* What you have to do
Retype the listing that follows, exactly as written.

* Material for this task
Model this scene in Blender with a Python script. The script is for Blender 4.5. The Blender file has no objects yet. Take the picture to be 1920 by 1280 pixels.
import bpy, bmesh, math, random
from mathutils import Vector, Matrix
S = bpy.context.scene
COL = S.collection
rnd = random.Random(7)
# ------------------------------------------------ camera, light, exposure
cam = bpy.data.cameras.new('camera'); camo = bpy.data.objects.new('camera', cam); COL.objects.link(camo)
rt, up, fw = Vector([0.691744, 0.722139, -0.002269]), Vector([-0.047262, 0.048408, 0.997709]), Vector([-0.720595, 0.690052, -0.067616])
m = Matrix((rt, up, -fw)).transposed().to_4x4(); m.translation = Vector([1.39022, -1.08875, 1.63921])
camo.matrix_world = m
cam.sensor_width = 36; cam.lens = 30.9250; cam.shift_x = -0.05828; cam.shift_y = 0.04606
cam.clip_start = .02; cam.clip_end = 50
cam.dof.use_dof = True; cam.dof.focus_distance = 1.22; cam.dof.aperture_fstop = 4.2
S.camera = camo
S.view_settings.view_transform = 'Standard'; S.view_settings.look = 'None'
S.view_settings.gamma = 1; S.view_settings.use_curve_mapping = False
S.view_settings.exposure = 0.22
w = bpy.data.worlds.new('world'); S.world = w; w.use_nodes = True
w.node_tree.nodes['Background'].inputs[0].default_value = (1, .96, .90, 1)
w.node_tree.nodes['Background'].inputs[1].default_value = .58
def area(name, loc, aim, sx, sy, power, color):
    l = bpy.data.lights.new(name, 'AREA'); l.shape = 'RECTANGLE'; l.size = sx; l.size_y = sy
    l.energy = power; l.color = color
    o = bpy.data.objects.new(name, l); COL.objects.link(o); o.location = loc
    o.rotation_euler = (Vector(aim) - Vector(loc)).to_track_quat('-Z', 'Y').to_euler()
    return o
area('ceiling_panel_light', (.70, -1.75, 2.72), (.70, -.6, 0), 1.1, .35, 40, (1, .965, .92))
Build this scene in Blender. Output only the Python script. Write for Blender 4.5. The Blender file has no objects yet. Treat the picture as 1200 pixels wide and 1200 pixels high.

* The response
Model this scene in Blender with a Python script. The script is for Blender 4.5. The Blender file has no objects yet. Take the picture to be 1920 by 1280 pixels.
import bpy, bmesh, math, random
from mathutils import Vector, Matrix
S = bpy.context.scene
COL = S.collection
rnd = random.Random(7)
# ------------------------------------------------ camera, light, exposure
cam = bpy.data.cameras.new('camera'); camo = bpy.data.objects.new('camera', cam); COL.objects.link(camo)
rt, up, fw = Vector([0.691744, 0.722139, -0.002269]), Vector([-0.047262, 0.048408, 0.997709]), Vector([-0.720595, 0.690052, -0.067616])
m = Matrix((rt, up, -fw)).transposed().to_4x4(); m.translation = Vector([1.39022, -1.08875, 1.63921])
camo.matrix_world = m
cam.sensor_width = 36; cam.lens = 30.9250; cam.shift_x = -0.05828; cam.shift_y = 0.04606
cam.clip_start = .02; cam.clip_end = 50
cam.dof.use_dof = True; cam.dof.focus_distance = 1.22; cam.dof.aperture_fstop = 4.2
S.camera = camo
S.view_settings.view_transform = 'Standard'; S.view_settings.look = 'None'
S.view_settings.gamma = 1; S.view_settings.use_curve_mapping = False
S.view_settings.exposure = 0.22
w = bpy.data.worlds.new('world'); S.world = w; w.use_nodes = True
w.node_tree.nodes['Background'].inputs[0].default_value = (1, .96, .90, 1)
w.node_tree.nodes['Background'].inputs[1].default_value = .58
def area(name, loc, aim, sx, sy, power, color):
    l = bpy.data.lights.new(name, 'AREA'); l.shape = 'RECTANGLE'; l.size = sx; l.size_y = sy
    l.energy = power; l.color = color
    o = bpy.data.objects.new(name, l); COL.objects.link(o); o.location = loc
    o.rotation_euler = (Vector(aim) - Vector(loc)).to_track_quat('-Z', 'Y').to_euler()
    return o
area('ceiling_panel_light', (.70, -1.75, 2.72), (.70, -.6, 0), 1.1, .35, 40, (1, .965, .92))
Build this scene in Blender. Output only the Python script. Write for Blender 4.5. The Blender file has no objects yet. Treat the picture as 1200 pixels wide and 1200 pixels high.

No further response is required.